Project Next Step aims at crime

Published 9:41 am Sunday, March 2, 2008

By Staff
Goal is to make local area safer
By CLAUD HODGES
Senior Reporter
Project Next Step is designed to take the City of Washington and the Beaufort County community to the next step of safety.
It’s a complicated plan that includes many actions that cannot be made public because that would break the project’s mechanism to end crime and make the local areas safer, he said.
The City of Washington and Beaufort County comprise the only law enforcement jurisdiction in the eastern part of North Carolina that is trying this innovative approach to promoting safety.
Its concept was developed at Harvard University and has been used effectively in Texas.
To assist the project’s goal, it calls on several resource components, including all community leaders and members who have a stake in the safety aspects of the local areas, law enforcement agencies, the justice system, the Washington City Council, the Beaufort County Board of Commissioners, the local community of faith organizations, the City of Washington’s municipal departments, the Beaufort County government departments, the schools and other community organizations that want to fight the local criminal element, Reed said.
Community leaders, citizens and the business network come together in this project and it is key that everyone in the community works together, Reed said.
The Washington Police Department began the project by examining crime data beginning with the incidence of serious offenses.
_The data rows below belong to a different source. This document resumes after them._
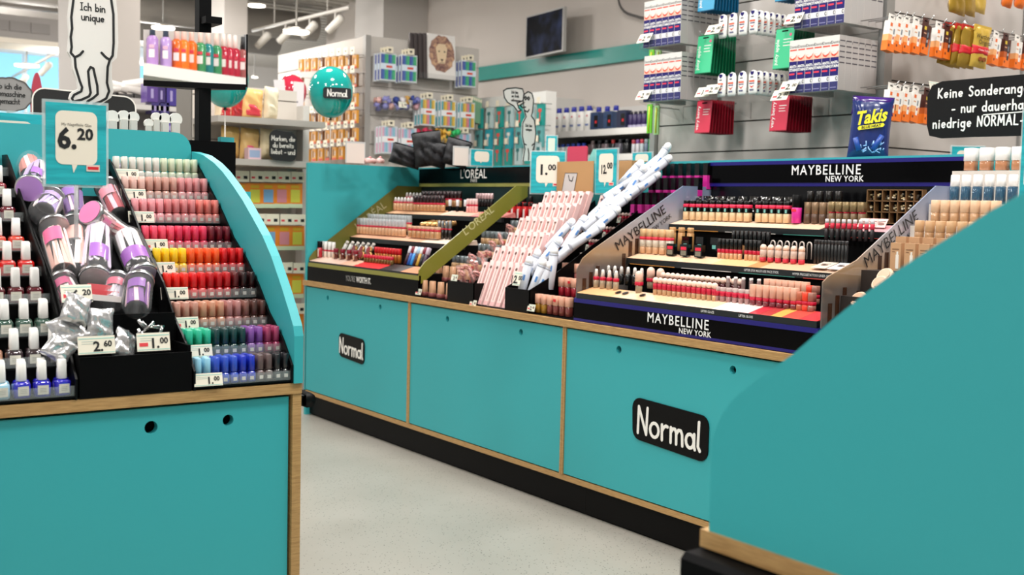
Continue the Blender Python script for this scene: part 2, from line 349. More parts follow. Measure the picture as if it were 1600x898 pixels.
# ------------------------------------------------------------------ counters
def holed(mb, x0, z0, x1, z1, holes, m, th=.018, deep=MATBLACK):
    """upright board facing -y with round finger holes cut through it"""
    hs = sorted(holes); cols = [x0]
    for (hx, hz, r) in hs: cols += [hx-r*1.6, hx+r*1.6]
    cols.append(x1)
    for i in range(0, len(cols), 2): mb.box(cols[i], 0, z0, cols[i+1], th, z1, m)
    for (hx, hz, r) in hs:
        q = r*1.6; mb.box(hx-q, 0, z0, hx+q, th, hz-q, m); mb.box(hx-q, 0, hz+q, hx+q, th, z1, m)
        N = 20; vs = []; fs = []
        for i in range(N):
            a = 2*PI*i/N+PI/4; c, s_ = math.cos(a), math.sin(a); k = q/max(abs(c), abs(s_))
            vs += [(hx+c*r, 0, hz+s_*r), (hx+c*k, 0, hz+s_*k), (hx+c*r, th, hz+s_*r)]
        for i in range(N):
            j = (i+1) % N; fs += [(i*3, i*3+1, j*3+1, j*3), (i*3, j*3, j*3+2, i*3+2)]
        mb.add(vs, fs, m); mb.cbox(hx, th+.012, hz, q*2, .004, q*2, deep)
def logo(parent, x, z, w_, h_, y, lab=None, tilt=0.0):
    """black wavy plate with the hand-written shop name"""
    b = MB(); r = h_*.25; pts = []
    for cx, cz, a0 in ((w_/2-r, h_/2-r-.012*h_, 0), (-w_/2+r, h_/2-r, 90), (-w_/2+r*1.1, -h_/2+r, 180), (w_/2-r, -h_/2+r-.05*h_, 270)):
        pts += [(x+cx+r*math.cos(math.radians(a0+i*18)), z+cz+r*math.sin(math.radians(a0+i*18))+tilt*cx) for i in range(6)]
    b.prism(pts, y, y-.004, mt('#0b0b0b', .4, spec=.12)); pl = part(parent, 'logo_plate', b, 'black plate with white hand-written shop name' if lab is None else lab)
    b = MB(); hand(b, 'Normal', x, z-h_*.33, h_*.63, h_*.076, mt('#f2efe8', .5), y-.004, gap=.17, up=tilt); part(pl, 'lettering', b)
# main counter: front at x = 2.329, runs along y
t = thing('display_counter', 'long teal counter with three wooden-edged front panels carrying the cosmetics displays', 'counter', None, (2.329, 4.89, 0), RX)
W_ = 3.62
b = MB(); b.box(0, -.012, .610, W_, .62, .632, WOOD); part(t, 'worktop', b)
b = MB(); b.box(.02, .03, 0, W_, .6, .1, MATBLACK); b.box(0.018, .022, .006, W_, .03, .1, mt('#0b0a0a', .5, spec=.1)); b.box(1.0*2.06, .0215, .004, 2.063, .03, .1, BLACK); part(t, 'plinth', b)
b = MB(); b.box(0, .022, .12, W_, .6, .6, MATBLACK); b.box(0, 0, .1, W_, .6, .118, WOOD); part(t, 'carcass', b)
for x0, x1, hs in ((.012, .955, ((.236, .567, .011), (.72, .567, .011))), (.972, 1.952, ((1.241, .566, .0115), (1.715, .565, .0115))), (1.972, 2.95, ((2.23, .564, .012), (2.708, .563, .012))), (2.97, W_-.01, ())):
    b = MB(); holed(b, x0, .122, x1, .604, hs, TEAL); d = part(t, 'front_panel', b)
    if x0 < .1: logo(d, .475, .368, .236, .104, 0, tilt=-.03)
    if 1.9 < x0 < 2: logo(d, 2.466, .361, .322, .128, 0, tilt=-.03)
for x in (.963, 1.962, 2.96):
    b = MB(); b.box(x-.009, -.004, .118, x-.001, .02, .61, WOOD); b.box(x+.0005, -.004, .118, x+.009, .02, .61, WOOD); part(t, 'divider', b)
b = MB(); b.box(0, 0, .0, .018, .61, 1.172, TEAL); b.box(0, .0, 1.172, .018, .66, 1.177, TEAL); part(t, 'side_panel', b)
b = MB(); b.box(.018, .62, .6, W_, .64, 1.177, TEAL); b.box(.018, .64, 1.16, 1.0, 1.15, 1.177, TEAL); b.box(1.0, .64, 1.16, W_, .80, 1.177, TEAL); part(t, 'back_board', b)
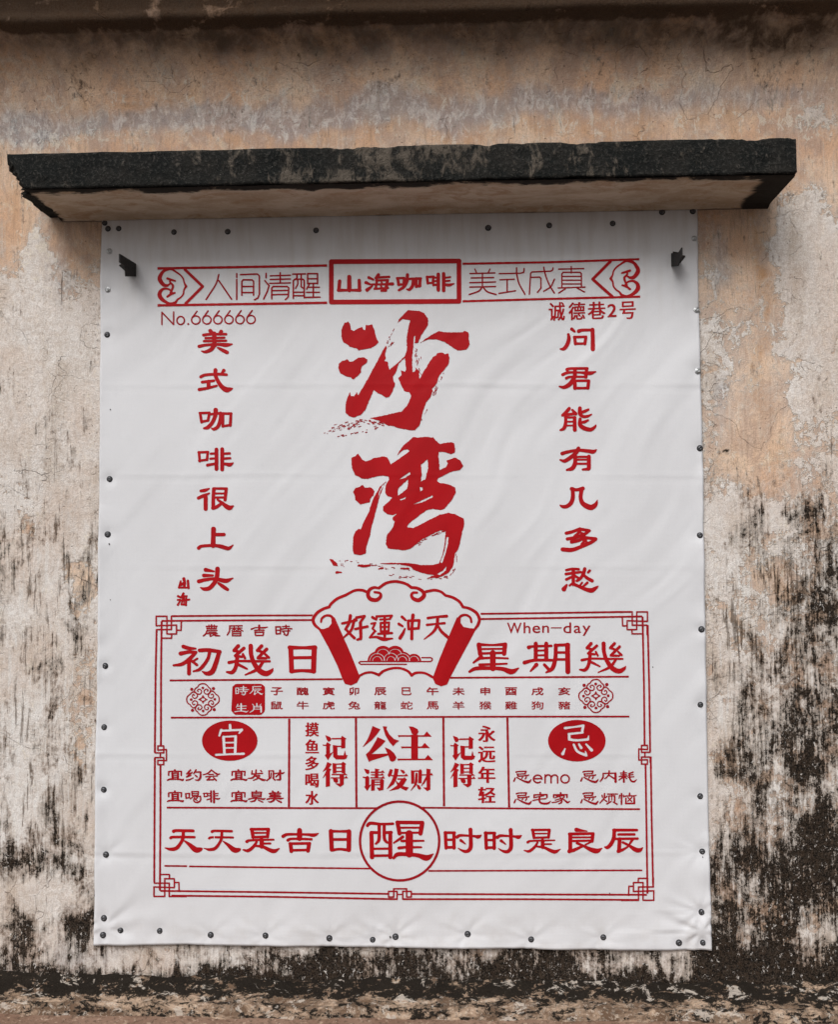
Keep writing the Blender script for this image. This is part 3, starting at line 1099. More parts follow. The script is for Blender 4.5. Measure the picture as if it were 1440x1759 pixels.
def put_flat(name, vv, ff, mat, label=None, lift=0):
    _pc[0] += 1
    lev = .00115 + .00004 * (_pc[0] % 7) + lift
    p = drape(vv[:, 0], vv[:, 1]) + lev
    W3 = at_arr(vv, p)
    me = bpy.data.meshes.new(name)
    n = len(ff)
    k_ = ff.shape[1]
    me.vertices.add(len(W3))
    me.vertices.foreach_set('co', W3.reshape(-1).astype(np.float32))
    me.loops.add(n * k_)
    me.loops.foreach_set('vertex_index', ff.reshape(-1).astype(np.int32))
    me.polygons.add(n)
    me.polygons.foreach_set('loop_start', np.arange(0, n * k_, k_, dtype=np.int32))
    me.polygons.foreach_set('loop_total', np.full(n, k_, np.int32))
    me.update(calc_edges=True)
    o = link(name, me, mat, banner, True)
    e = 1.5
    gx = (drape(vv[:, 0] + e, vv[:, 1]) - drape(vv[:, 0] - e, vv[:, 1])) / (2 * e * .00235)
    gy = (drape(vv[:, 0], vv[:, 1] + e) - drape(vv[:, 0], vv[:, 1] - e)) / (2 * e * .00235)
    N = np.stack([-gx, -np.ones_like(gx), gy], -1)
    N /= np.linalg.norm(N, axis=1)[:, None]
    me.normals_split_custom_set_from_vertices([tuple(v) for v in N])
    if label:
        o['label'] = label
    return o


def ink(name, prs, mat=None, label=None, cell=None, rag=0, seed=0, lift=0, grow=0, gx=0, step=5.0):
    A = np.vstack([(p if kd != 'edges' else p.reshape(-1, 2))[:, :2] for ng, kd, p in prs if not ng])
    wmax = max([(p[:, 2].max() if kd == 'seg' else 0) for ng, kd, p in prs if not ng])
    m = wmax / 2 + 2.5 + grow
    bb = (A[:, 0].min() - m, A[:, 1].min() - m, A[:, 0].max() + m, A[:, 1].max() + m)
    x, y, F = sdf(prs, bb, cell or CELL, rag, seed)
    if gx:                                          # heavier uprights than crossbars
        n = int(round(gx / (x[1] - x[0])))
        G = F.copy()
        for s_ in range(1, n + 1):
            G[:, s_:] = np.minimum(G[:, s_:], F[:, :-s_])
            G[:, :-s_] = np.minimum(G[:, :-s_], F[:, s_:])
        F = G
    F = F - grow
    r = fill(x, y, F, step)
    if r is None:
        return None
    return put_flat(name, r[0], r[1], mat or mat_red, label, lift)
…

Zones were set up after receiving this data so that the police department, the Beaufort County Sheriff’s Office and the District Attorney’s office can work together to track the crime and intervene.
Often people in crime-ridden local neighborhoods think law enforcement is not doing what it should to fight crime, he said. He said this program will show people that the new project works and will give them confidence to live in their neighborhoods in peace.
The project is in its initial stage and it is slowly identifying all of the players in the criminal make-up of Beaufort County and the City of Washington, he said.
A series of maps have been devised in this project by law enforcement officials that will guide them to areas where they need to intervene.
The inspection of calls started with observing total calls for service and then movement was made to document criminal calls, including murders, rapes, aggravated assaults, fights and shootings.
Calls were also examined upon whether they were drug-related.
The vulnerable neighborhoods were identified and the plan is putting its sights on those pockets of crime where intervention needs to be instituted soon.
He said the project is rolling along well now and will change the crime culture in the local area.